■ GIVEN EXERCISE ■
Copy everything in the data below exactly except the pictures.

——

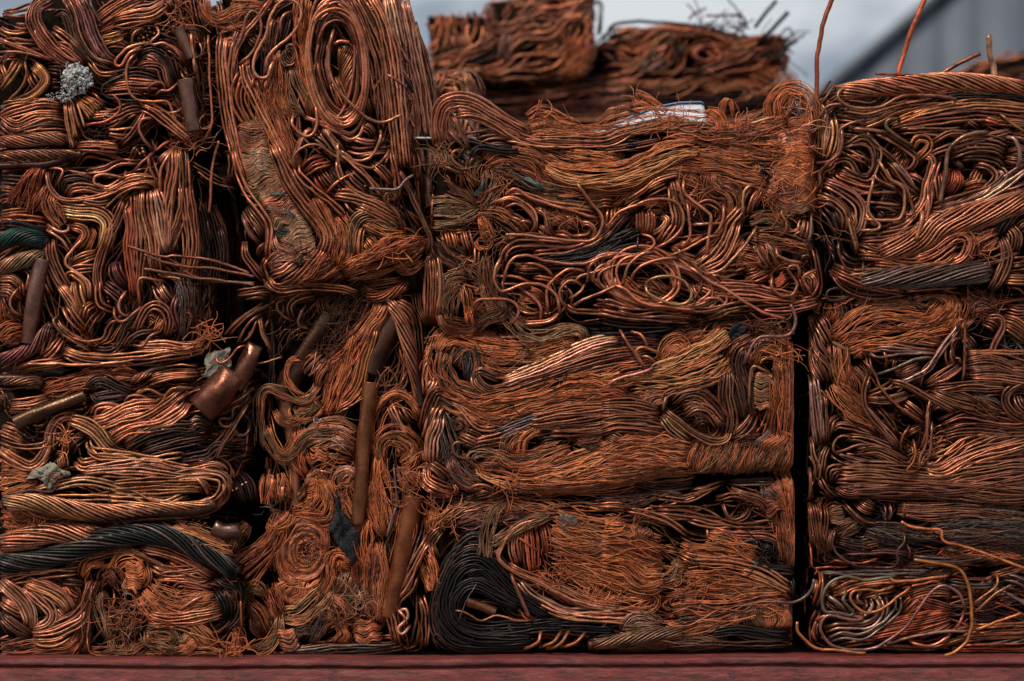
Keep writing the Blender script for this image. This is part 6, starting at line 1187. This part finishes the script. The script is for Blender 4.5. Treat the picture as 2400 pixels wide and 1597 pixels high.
S('1100,595 1150,640 1300,640 1500,610 1660,590', 4.8, 'or', d=16, free='start'); S('1180,590 900,630 700,600 570,650 495,760 490,860 520,920 640,930 740,955 780,925 710,860 670,800 720,750', 5.2, 'gy', d=18); S('540,770 640,850 720,920', 5.6, 'pg', d=14); S('1310,690 1050,880 930,930 820,900 750,810 770,740 880,715 1000,730 1150,690', 4.6, 'ob', d=18); S('880,860 820,830 810,780 860,745', 5, 'pg', d=12)
W('930,780 960,880 900,990', 34, 'pg', r=4.6, gap=1.3, d=2); W('1000,780 1030,880 980,990 860,1050 640,1050 530,1090', 46, 'pg', r=4.8, gap=1.35, d=10, wp=(.8, 1, 1, 1)); W('1190,760 1190,900 1100,1000 980,1080 850,1150 680,1140 570,1190', 18, 'gy', r=4.8, d=12); E(990, 790, 40, 4, 4.5, 'gy', d=4)
S('860,950 840,990 700,985 550,955 475,1020 480,1120 580,1230 780,1270 960,1260 1100,1170 1250,1060 1350,920 1450,780 1550,690 1640,690 1740,760 1810,920', 5, 'pg', d=20); S('850,940 850,980 760,1000 600,960 500,960 440,1010', 5, 'or', d=16); W('460,940 400,1040 395,1140 440,1225', 16, 'ob', r=4.4); W('490,970 430,1080 450,1180', 12, 'pg', r=4.4)
W('1020,1255 1450,1270 1600,1240 1850,1170 2400,1130', 10, 'br', r=4.2); S('1080,1220 1400,1130 1700,1100 1870,1100', 4.8, 'pg', d=14); S('1290,1190 1350,1220 1500,1230 1670,1140', 4.8, 'or', d=14); W('1750,1230 2000,1205 2400,1190', 16, 'rd', r=3.8); W('1870,1250 2100,1235 2400,1160', 10, 'gy', r=4.2); W('1720,1285 2100,1280 2400,1285', 12, 'rd', r=3.8); W('900,1160 1150,1120 1350,1100', 16, 'rd', r=3.2); W('700,1240 850,1210 1000,1200', 12, 'ob', r=3.6); W('1880,1060 2100,1050 2400,1050', 12, 'ob', r=4); W('1880,1150 2150,1110 2400,1100', 10, 'rd', r=4)
S('1870,1095 2100,1010 2310,935', 4.8, 'or', d=16, free='end'); S('1690,1110 1740,1030 1790,920', 4.8, 'or', d=16); W('1880,960 2000,980 2120,950', 40, 'db', d=-14, r=3.2); W('1870,820 2000,850 2150,830', 40, 'db', d=-14, r=3.2)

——

■ RESULT OF THE EXERCISE ■
Keep writing the Blender script for this image. This is part 6, starting at line 1187. This part finishes the script. The script is for Blender 4.5. Treat the picture as 2400 pixels wide and 1597 pixels high.
S('1100,595 1150,640 1300,640 1500,610 1660,590', 4.8, 'or', d=16, free='start'); S('1180,590 900,630 700,600 570,650 495,760 490,860 520,920 640,930 740,955 780,925 710,860 670,800 720,750', 5.2, 'gy', d=18); S('540,770 640,850 720,920', 5.6, 'pg', d=14); S('1310,690 1050,880 930,930 820,900 750,810 770,740 880,715 1000,730 1150,690', 4.6, 'ob', d=18); S('880,860 820,830 810,780 860,745', 5, 'pg', d=12)
W('930,780 960,880 900,990', 34, 'pg', r=4.6, gap=1.3, d=2); W('1000,780 1030,880 980,990 860,1050 640,1050 530,1090', 46, 'pg', r=4.8, gap=1.35, d=10, wp=(.8, 1, 1, 1)); W('1190,760 1190,900 1100,1000 980,1080 850,1150 680,1140 570,1190', 18, 'gy', r=4.8, d=12); E(990, 790, 40, 4, 4.5, 'gy', d=4)
S('860,950 840,990 700,985 550,955 475,1020 480,1120 580,1230 780,1270 960,1260 1100,1170 1250,1060 1350,920 1450,780 1550,690 1640,690 1740,760 1810,920', 5, 'pg', d=20); S('850,940 850,980 760,1000 600,960 500,960 440,1010', 5, 'or', d=16); W('460,940 400,1040 395,1140 440,1225', 16, 'ob', r=4.4); W('490,970 430,1080 450,1180', 12, 'pg', r=4.4)
W('1020,1255 1450,1270 1600,1240 1850,1170 2400,1130', 10, 'br', r=4.2); S('1080,1220 1400,1130 1700,1100 1870,1100', 4.8, 'pg', d=14); S('1290,1190 1350,1220 1500,1230 1670,1140', 4.8, 'or', d=14); W('1750,1230 2000,1205 2400,1190', 16, 'rd', r=3.8); W('1870,1250 2100,1235 2400,1160', 10, 'gy', r=4.2); W('1720,1285 2100,1280 2400,1285', 12, 'rd', r=3.8); W('900,1160 1150,1120 1350,1100', 16, 'rd', r=3.2); W('700,1240 850,1210 1000,1200', 12, 'ob', r=3.6); W('1880,1060 2100,1050 2400,1050', 12, 'ob', r=4); W('1880,1150 2150,1110 2400,1100', 10, 'rd', r=4)
S('1870,1095 2100,1010 2310,935', 4.8, 'or', d=16, free='end'); S('1690,1110 1740,1030 1790,920', 4.8, 'or', d=16); W('1880,960 2000,980 2120,950', 40, 'db', d=-14, r=3.2); W('1870,820 2000,850 2150,830', 40, 'db', d=-14, r=3.2)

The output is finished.